# Short task:
Write the records out again exactly, leaving no images in.

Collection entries
-----

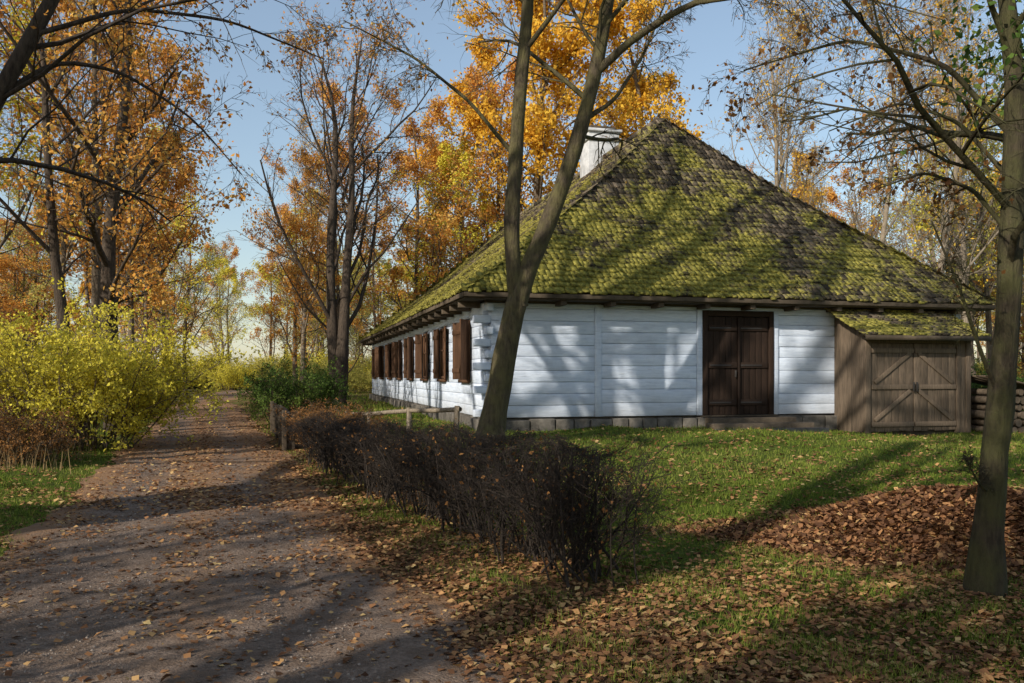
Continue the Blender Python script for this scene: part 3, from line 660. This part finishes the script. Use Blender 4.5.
while cnt<120:
    y=rng.uniform(30,120); x=rng.uniform(-.8,.8)*y; u=x-float(pc(y))
    if abs(u)<5: continue
    lx,ly=tolocal(x,y)
    if -3<lx<14 and ly<28: continue
    s=rng.uniform(.6,1.2); place('undergrowth',[S_f,S_f2,S_f][rng.integers(0,3)],gp(x,y),rng.uniform(0,6.28),(s,s,s*rng.uniform(.5,1.1)),wood); cnt+=1
for (x,y,m_,s,r) in [(-7.4,6.6,T_limb,1.0,0.6),(-11.0,3.2,T_limb,1.2,2.4),(-14.5,8.5,T_limb,1.0,4),(-9.5,-6.5,T_limb,1.2,1.5),
      (-4.2,-3.2,T_left,.5,1),(-8.2,-1.2,T_left,.5,2),(-.8,-4.2,T_left,.5,3),(2.6,-3.0,T_left,.5,5),(-6.2,-6.2,T_left,.6,4),(-12,-2,T_left,.55,0)]:
    place('shade_tree',m_,gp(x,y),r,(s,s,s))  # trees standing out of view, positioned and sized to cast the shade

# ------------------------------------------------------------ light
el=math.radians(28); hx,hy=-.66,-.751
sd=Vector((hx*math.cos(el),hy*math.cos(el),math.sin(el)))
sun=bpy.data.lights.new('sun','SUN'); sun.energy=5.0; sun.angle=math.radians(.5); sun.color=(1,.93,.82)
so=bpy.data.objects.new('sun',sun); scene.collection.objects.link(so); so.rotation_euler=sd.to_track_quat('Z','Y').to_euler()
w=bpy.data.worlds.new('World'); scene.world=w; w.use_nodes=True; nt=w.node_tree
sk=nt.nodes.new('ShaderNodeTexSky'); sk.sky_type='NISHITA'; sk.sun_disc=False; sk.sun_elevation=el; sk.sun_rotation=math.atan2(hx,hy); sk.air_density=1.2; sk.dust_density=.8
hz=mixc(nt,.22,sk.outputs[0],(3.4,4.2,5.2))
nt.links.new(hz,nt.nodes['Background'].inputs[0]); nt.nodes['Background'].inputs[1].default_value=.15
# ------------------------------------------------------------ camera
cd=bpy.data.cameras.new('camera'); co_=bpy.data.objects.new('camera',cd); scene.collection.objects.link(co_)
co_.location=(0,0,1.6); co_.rotation_euler=(math.radians(90),0,0); cd.sensor_width=36; cd.lens=30; cd.shift_y=.0327; cd.clip_end=2000; cd.clip_start=.05
scene.camera=co_
scene.view_settings.view_transform='Standard'; scene.view_settings.look='None'; scene.view_settings.exposure=0
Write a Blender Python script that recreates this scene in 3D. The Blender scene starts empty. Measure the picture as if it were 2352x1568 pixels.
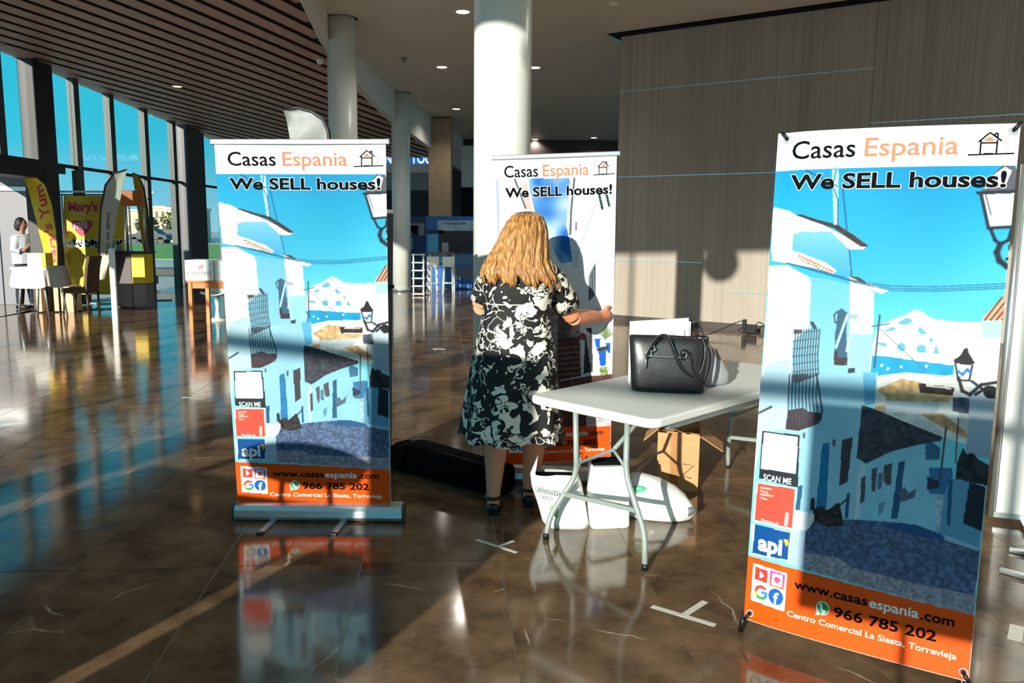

-----

# Correct output:
Continue the Blender Python script for this scene: part 3, from line 660. This part finishes the script. Use Blender 4.5.
while cnt<120:
    y=rng.uniform(30,120); x=rng.uniform(-.8,.8)*y; u=x-float(pc(y))
    if abs(u)<5: continue
    lx,ly=tolocal(x,y)
    if -3<lx<14 and ly<28: continue
    s=rng.uniform(.6,1.2); place('undergrowth',[S_f,S_f2,S_f][rng.integers(0,3)],gp(x,y),rng.uniform(0,6.28),(s,s,s*rng.uniform(.5,1.1)),wood); cnt+=1
for (x,y,m_,s,r) in [(-7.4,6.6,T_limb,1.0,0.6),(-11.0,3.2,T_limb,1.2,2.4),(-14.5,8.5,T_limb,1.0,4),(-9.5,-6.5,T_limb,1.2,1.5),
      (-4.2,-3.2,T_left,.5,1),(-8.2,-1.2,T_left,.5,2),(-.8,-4.2,T_left,.5,3),(2.6,-3.0,T_left,.5,5),(-6.2,-6.2,T_left,.6,4),(-12,-2,T_left,.55,0)]:
    place('shade_tree',m_,gp(x,y),r,(s,s,s))  # trees standing out of view, positioned and sized to cast the shade

# ------------------------------------------------------------ light
el=math.radians(28); hx,hy=-.66,-.751
sd=Vector((hx*math.cos(el),hy*math.cos(el),math.sin(el)))
sun=bpy.data.lights.new('sun','SUN'); sun.energy=5.0; sun.angle=math.radians(.5); sun.color=(1,.93,.82)
so=bpy.data.objects.new('sun',sun); scene.collection.objects.link(so); so.rotation_euler=sd.to_track_quat('Z','Y').to_euler()
w=bpy.data.worlds.new('World'); scene.world=w; w.use_nodes=True; nt=w.node_tree
sk=nt.nodes.new('ShaderNodeTexSky'); sk.sky_type='NISHITA'; sk.sun_disc=False; sk.sun_elevation=el; sk.sun_rotation=math.atan2(hx,hy); sk.air_density=1.2; sk.dust_density=.8
hz=mixc(nt,.22,sk.outputs[0],(3.4,4.2,5.2))
nt.links.new(hz,nt.nodes['Background'].inputs[0]); nt.nodes['Background'].inputs[1].default_value=.15
# ------------------------------------------------------------ camera
cd=bpy.data.cameras.new('camera'); co_=bpy.data.objects.new('camera',cd); scene.collection.objects.link(co_)
co_.location=(0,0,1.6); co_.rotation_euler=(math.radians(90),0,0); cd.sensor_width=36; cd.lens=30; cd.shift_y=.0327; cd.clip_end=2000; cd.clip_start=.05
scene.camera=co_
scene.view_settings.view_transform='Standard'; scene.view_settings.look='None'; scene.view_settings.exposure=0
Write a Blender Python script that recreates this scene in 3D. The Blender scene starts empty. Measure the picture as if it were 2352x1568 pixels.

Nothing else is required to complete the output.